— BEGIN DATA EXTRACT —
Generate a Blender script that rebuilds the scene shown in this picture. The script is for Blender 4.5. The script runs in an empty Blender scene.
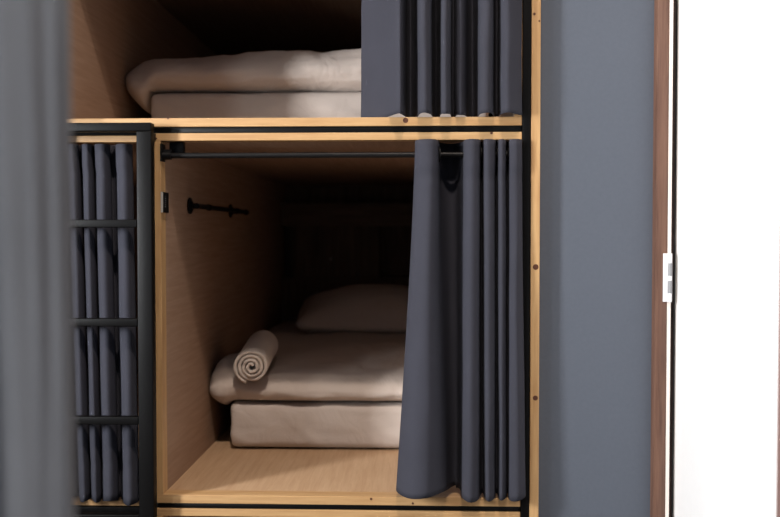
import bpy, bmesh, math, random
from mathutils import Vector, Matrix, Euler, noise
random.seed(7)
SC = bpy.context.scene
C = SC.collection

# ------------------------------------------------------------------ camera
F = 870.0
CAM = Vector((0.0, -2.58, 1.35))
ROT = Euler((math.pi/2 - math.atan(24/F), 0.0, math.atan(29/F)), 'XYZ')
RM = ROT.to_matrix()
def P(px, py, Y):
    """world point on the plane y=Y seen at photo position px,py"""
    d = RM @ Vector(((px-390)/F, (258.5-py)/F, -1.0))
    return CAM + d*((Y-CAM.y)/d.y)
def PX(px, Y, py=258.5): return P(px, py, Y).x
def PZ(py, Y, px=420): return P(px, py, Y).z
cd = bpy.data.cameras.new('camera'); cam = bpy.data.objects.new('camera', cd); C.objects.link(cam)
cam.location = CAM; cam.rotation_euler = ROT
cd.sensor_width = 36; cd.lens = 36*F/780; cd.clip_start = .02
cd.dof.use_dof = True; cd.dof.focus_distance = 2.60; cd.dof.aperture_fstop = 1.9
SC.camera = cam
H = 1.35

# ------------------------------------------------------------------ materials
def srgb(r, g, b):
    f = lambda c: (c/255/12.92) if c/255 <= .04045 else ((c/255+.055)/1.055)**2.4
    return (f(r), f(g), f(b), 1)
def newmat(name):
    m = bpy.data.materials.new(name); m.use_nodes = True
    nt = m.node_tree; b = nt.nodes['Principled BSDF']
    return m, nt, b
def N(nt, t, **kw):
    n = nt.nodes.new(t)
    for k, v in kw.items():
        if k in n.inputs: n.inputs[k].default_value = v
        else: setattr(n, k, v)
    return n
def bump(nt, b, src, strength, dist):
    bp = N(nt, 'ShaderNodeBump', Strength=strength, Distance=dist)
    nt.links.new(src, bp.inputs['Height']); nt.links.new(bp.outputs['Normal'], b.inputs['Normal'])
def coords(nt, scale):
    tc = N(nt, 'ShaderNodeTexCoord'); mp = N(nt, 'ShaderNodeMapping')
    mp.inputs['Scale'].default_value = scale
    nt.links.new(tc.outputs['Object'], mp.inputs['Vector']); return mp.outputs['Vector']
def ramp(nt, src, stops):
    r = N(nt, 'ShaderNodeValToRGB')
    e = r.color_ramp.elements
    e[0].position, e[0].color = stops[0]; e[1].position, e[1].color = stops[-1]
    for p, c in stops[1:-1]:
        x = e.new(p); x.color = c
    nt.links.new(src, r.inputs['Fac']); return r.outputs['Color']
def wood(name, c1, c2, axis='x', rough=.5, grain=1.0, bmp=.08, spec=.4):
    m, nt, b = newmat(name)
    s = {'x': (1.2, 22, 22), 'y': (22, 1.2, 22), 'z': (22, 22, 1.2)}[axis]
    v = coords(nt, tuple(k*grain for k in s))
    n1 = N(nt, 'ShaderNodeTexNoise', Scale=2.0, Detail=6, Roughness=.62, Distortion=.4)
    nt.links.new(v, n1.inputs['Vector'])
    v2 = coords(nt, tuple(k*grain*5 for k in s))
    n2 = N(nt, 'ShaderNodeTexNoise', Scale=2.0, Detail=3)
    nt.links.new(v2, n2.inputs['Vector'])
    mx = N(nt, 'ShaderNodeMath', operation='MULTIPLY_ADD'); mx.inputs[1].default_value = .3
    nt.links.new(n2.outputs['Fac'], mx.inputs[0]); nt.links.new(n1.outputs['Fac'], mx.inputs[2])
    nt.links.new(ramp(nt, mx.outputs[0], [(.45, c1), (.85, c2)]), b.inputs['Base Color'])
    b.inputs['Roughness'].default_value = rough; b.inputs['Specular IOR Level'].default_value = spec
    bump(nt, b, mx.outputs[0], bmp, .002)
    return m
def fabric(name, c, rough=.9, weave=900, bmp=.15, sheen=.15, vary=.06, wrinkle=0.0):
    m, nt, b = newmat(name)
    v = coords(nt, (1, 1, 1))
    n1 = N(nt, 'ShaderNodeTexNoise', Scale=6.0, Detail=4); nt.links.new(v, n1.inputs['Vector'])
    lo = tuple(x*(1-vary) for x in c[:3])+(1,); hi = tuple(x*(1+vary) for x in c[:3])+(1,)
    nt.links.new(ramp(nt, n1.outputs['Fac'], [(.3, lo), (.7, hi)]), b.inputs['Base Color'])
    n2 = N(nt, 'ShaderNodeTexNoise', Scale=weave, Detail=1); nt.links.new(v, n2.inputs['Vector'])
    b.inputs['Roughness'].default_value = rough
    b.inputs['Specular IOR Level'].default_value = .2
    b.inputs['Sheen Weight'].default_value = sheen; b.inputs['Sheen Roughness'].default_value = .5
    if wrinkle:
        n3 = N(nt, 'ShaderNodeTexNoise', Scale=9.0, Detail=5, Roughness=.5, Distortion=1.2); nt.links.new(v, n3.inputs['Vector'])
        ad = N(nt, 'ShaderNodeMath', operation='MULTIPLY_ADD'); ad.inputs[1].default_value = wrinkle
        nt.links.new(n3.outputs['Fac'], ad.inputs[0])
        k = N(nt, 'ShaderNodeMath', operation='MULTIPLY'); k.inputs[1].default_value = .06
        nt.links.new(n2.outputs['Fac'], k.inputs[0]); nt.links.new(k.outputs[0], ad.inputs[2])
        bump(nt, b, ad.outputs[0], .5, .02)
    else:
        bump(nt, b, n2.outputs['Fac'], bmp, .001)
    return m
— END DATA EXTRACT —
- WHAT TO DO:
Only the lines from the start of the material through the line containing "C = SC.collection" should be transcribed. Pictures stay out.

- CORRECT RESPONSE:
Generate a Blender script that rebuilds the scene shown in this picture. The script is for Blender 4.5. The script runs in an empty Blender scene.
import bpy, bmesh, math, random
from mathutils import Vector, Matrix, Euler, noise
random.seed(7)
SC = bpy.context.scene
C = SC.collection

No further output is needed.